The savings in the wider economy (gained say by using open and interoperable commodity software developed in collaboration) would be worth many, many times the lost value (to the economy) of one monopoly commodity software company. This is because users of software outnumber providers of software by many millions to one.
Most software written, BTW, is specialist software, with very few copies actually run. It is commodity software, rather than this specialist software, where there is a market failure at the moment, due to a single dominant monopoly supplier.
How sustainable is collaboration software development? As sustainable as any other intellectual development effort that is funded by the wider community directly, and not by the sale of products … such as scientific research, for example. That has been funded by the wider community for a number of millenia now, so it has to be seen as somewhat proven by now, surely …
Edited 2008-11-24 02:40 UTC
Fair points… however, I question when you speak of ‘commodity’ software as somehow being useless to support. There are certain industries where the knowledge base exists and you need to support that knowledge base… even if it is inefficient per say.
For example, even if your country stops space exploration, does it make sense to stop spending money on aerospace? No, because the knowledge base is very deep and specific. To train people in those fields in the industry is very difficult and time consuming. You have to keep those industries running even if it is not the most efficient. You can keep all the books and knowledge on paper and have some people hacking away at things but to have industry experts trained and ready to go when needed is very difficult without them being active on a product. This is similar to power plants which keep running at night even when there is no demand, because to shutdown/restart them would be too costly.

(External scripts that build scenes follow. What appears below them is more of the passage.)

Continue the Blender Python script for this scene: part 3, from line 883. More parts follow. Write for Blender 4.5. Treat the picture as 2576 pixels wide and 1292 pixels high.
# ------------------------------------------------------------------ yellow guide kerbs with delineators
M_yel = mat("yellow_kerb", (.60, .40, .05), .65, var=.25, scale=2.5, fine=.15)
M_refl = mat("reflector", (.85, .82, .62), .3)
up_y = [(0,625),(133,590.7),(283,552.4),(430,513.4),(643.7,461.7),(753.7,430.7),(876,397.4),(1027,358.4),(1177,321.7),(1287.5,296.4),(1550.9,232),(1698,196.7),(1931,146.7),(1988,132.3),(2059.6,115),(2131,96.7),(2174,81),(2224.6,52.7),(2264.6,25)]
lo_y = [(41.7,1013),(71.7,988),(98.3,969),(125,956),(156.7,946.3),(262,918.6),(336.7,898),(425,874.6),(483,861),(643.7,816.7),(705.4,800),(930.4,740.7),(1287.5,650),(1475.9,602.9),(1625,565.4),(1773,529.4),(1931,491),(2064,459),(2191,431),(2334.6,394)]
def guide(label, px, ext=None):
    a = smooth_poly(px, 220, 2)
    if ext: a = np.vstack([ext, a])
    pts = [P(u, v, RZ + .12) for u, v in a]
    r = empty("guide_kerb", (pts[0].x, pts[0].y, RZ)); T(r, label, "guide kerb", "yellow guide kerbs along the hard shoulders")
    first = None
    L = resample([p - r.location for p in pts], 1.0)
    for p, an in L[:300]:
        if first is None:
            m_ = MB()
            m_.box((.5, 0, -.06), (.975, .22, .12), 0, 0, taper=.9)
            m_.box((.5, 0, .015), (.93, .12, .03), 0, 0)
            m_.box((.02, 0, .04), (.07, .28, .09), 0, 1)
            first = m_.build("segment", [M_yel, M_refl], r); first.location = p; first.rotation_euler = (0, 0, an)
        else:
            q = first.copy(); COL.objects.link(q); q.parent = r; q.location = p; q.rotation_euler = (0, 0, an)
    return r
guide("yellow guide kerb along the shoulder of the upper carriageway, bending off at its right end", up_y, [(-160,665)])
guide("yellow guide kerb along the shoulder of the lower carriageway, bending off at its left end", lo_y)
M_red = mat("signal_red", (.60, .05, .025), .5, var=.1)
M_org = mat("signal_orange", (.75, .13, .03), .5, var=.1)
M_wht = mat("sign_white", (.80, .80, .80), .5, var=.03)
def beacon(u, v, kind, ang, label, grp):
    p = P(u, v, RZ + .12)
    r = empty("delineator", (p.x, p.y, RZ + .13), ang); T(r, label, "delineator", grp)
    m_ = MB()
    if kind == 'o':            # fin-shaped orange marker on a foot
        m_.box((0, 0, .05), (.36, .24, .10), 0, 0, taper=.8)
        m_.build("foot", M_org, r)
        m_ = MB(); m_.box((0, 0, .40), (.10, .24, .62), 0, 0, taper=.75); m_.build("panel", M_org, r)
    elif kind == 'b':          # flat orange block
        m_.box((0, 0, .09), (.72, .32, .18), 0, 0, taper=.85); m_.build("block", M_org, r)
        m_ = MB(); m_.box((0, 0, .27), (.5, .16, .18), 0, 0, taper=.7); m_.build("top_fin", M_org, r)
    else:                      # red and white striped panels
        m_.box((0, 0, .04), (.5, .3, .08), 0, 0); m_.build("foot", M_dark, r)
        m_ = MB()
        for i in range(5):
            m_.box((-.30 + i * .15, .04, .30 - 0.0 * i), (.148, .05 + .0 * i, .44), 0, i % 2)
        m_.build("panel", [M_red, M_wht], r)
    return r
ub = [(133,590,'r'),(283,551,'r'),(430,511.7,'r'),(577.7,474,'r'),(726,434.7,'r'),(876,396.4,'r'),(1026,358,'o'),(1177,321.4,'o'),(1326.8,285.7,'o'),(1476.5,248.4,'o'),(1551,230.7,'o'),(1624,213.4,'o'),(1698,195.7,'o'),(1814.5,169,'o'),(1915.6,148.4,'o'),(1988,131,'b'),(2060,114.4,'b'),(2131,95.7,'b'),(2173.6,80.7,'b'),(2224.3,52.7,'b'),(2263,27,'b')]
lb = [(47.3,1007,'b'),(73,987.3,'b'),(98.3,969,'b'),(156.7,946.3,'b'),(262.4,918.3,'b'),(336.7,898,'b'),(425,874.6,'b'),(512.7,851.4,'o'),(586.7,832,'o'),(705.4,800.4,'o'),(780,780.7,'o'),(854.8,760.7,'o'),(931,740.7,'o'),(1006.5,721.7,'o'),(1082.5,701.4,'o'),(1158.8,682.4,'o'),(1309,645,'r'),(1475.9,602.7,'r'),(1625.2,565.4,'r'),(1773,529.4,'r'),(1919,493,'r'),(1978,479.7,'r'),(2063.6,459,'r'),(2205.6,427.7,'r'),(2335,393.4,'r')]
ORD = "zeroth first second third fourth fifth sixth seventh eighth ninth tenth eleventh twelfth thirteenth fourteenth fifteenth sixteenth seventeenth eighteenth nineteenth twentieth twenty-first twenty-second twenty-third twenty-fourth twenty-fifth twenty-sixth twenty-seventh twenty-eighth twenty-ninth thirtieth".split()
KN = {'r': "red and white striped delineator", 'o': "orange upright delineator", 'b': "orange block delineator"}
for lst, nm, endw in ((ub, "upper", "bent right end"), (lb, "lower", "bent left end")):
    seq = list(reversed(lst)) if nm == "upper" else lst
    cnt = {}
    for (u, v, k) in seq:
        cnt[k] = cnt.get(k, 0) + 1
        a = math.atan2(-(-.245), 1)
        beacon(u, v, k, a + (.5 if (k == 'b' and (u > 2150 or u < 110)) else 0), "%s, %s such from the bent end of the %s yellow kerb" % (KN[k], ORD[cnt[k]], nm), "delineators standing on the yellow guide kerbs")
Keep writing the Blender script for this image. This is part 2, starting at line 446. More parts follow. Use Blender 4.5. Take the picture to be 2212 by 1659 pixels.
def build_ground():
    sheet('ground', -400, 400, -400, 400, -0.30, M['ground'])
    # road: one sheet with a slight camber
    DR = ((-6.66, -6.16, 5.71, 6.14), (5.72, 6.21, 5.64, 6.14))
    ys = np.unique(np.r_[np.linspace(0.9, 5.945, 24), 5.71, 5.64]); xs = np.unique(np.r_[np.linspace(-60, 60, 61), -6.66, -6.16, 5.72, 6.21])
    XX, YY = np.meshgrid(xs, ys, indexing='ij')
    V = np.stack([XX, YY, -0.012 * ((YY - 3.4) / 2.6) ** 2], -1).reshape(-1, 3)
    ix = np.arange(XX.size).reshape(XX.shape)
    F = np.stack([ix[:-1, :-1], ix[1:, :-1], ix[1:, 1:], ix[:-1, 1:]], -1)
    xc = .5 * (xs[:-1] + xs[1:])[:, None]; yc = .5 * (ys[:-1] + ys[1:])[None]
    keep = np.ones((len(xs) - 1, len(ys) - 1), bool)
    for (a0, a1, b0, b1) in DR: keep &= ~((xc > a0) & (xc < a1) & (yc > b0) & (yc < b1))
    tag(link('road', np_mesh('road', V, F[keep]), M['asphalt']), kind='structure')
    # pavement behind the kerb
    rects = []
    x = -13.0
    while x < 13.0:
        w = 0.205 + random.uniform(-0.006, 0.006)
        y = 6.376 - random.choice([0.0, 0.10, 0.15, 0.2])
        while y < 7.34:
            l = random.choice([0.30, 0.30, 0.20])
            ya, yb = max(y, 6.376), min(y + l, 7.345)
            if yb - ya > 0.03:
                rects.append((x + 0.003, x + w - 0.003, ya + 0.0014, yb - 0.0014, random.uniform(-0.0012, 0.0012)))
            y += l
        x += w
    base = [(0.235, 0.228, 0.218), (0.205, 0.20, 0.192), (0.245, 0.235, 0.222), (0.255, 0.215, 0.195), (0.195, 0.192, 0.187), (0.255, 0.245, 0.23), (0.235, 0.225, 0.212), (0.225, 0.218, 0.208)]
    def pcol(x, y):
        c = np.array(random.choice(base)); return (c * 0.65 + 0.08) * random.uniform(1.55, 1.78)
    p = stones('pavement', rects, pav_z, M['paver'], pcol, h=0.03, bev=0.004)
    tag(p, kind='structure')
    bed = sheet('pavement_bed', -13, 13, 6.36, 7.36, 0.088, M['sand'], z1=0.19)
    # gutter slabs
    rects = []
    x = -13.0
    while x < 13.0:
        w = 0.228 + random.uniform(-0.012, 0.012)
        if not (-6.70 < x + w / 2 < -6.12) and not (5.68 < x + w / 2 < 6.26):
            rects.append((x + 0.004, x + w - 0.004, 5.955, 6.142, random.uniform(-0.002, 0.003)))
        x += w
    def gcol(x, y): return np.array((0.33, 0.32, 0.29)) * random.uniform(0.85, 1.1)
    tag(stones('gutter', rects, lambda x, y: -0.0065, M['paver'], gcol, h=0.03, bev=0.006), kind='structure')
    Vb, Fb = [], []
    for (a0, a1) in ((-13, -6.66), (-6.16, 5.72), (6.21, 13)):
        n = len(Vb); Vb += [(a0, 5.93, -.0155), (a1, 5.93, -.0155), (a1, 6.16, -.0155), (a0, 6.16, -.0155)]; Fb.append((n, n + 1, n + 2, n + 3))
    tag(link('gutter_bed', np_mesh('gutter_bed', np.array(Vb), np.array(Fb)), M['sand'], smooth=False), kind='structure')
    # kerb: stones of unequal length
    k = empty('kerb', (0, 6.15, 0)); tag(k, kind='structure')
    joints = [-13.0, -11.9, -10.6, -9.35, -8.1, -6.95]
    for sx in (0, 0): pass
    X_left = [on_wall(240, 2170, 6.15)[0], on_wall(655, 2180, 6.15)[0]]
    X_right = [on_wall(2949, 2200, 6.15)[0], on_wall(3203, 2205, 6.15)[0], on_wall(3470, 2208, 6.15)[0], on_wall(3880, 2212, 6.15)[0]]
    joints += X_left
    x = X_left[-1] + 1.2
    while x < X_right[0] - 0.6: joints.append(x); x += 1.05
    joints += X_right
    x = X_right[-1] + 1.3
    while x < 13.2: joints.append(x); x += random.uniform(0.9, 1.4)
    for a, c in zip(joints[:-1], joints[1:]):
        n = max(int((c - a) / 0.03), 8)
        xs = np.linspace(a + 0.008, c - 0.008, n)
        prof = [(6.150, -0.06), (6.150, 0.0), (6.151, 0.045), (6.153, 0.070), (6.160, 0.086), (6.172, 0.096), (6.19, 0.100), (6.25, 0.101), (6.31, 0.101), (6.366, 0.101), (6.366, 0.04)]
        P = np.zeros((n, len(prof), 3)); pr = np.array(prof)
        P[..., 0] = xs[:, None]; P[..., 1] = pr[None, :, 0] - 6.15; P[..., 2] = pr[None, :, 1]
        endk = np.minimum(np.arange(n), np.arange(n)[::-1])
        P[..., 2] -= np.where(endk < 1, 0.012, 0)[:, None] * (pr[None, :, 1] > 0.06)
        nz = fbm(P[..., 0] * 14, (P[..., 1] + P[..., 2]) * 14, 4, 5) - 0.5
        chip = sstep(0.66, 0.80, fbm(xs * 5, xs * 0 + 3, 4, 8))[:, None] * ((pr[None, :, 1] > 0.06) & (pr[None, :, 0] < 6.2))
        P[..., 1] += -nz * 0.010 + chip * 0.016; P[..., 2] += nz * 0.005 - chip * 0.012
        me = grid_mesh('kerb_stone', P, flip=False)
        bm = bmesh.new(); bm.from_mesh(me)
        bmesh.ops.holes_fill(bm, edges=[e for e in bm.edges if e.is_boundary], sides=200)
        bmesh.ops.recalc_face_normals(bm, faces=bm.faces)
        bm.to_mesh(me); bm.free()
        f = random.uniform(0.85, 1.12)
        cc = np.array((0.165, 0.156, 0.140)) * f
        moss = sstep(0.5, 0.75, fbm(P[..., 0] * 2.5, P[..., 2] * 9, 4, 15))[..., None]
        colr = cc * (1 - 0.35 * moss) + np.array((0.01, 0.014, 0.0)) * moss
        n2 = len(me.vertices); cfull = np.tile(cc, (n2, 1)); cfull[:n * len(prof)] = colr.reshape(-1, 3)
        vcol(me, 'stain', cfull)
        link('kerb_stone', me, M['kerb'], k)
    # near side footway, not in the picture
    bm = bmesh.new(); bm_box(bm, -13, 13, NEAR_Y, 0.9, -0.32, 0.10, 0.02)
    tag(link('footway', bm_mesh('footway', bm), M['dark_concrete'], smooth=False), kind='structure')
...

What you classify as commodity software is a very shallow layer. More important than the software itself is the domain level knowledge. In the case of Microsoft, it is Operating System design… In the case of Cisco/Juniper… networking, chip design Intel or AMD. There is a huge gap between industrial knowledge of these systems and just knowing about them from an academic sense.
As I said, I think as an industry we haven’t given enough thought to the long term preservation of industry knowledge. Everyone is thinking of short term growth and profits and cost savings… including apparently some engineers.
The following activities represent billions and billions of dollars of lost productivity to the world economy, due almost entirely to the current “free enterprise” (read: monopoly/cartel/racketeering) method of development of commodity software (and its attendant need to keep the inner workings of the software as a secret):
– Effort spent in overcoming format and protocol incompatibilities (which are deliberately created by commodity software providers)
– IP royalties, software patents and associated payments,
– Other IP lawsuits, including copyright and trademark cases,
– IP trolls, and the cost of defending against them,
– Stifling of innovation,
– IT upgrade treadmill
– The entire “PC security” postmarket on Windows
– Spyware and malware in general, and the effort spent combatting it,
– Spam,
– Botnets and accompanying criminal activities, including theft from credit cards and banking accounts
– Internet scams
… I’m sure there are many other costs. All of these costly activities are an utter, utter waste of time, effort and money (on non-productive persuits) which litterally cost the majority of the population billions per year in un-necessary and avoidable costs. It is an enormous drain on the economy.
How sustainable is that? That is the real question. How long is the general wider software market going to put up with this absloute nonsense and utter waste of their money?
All of this enormous drain on the economy could be dissipated almost entirely if software development was simply made a community-funded collaborative effort for the common good … just as pure scientific research always has been (but even that is becoming corrupted of late with the encroachment of commercial vested interest).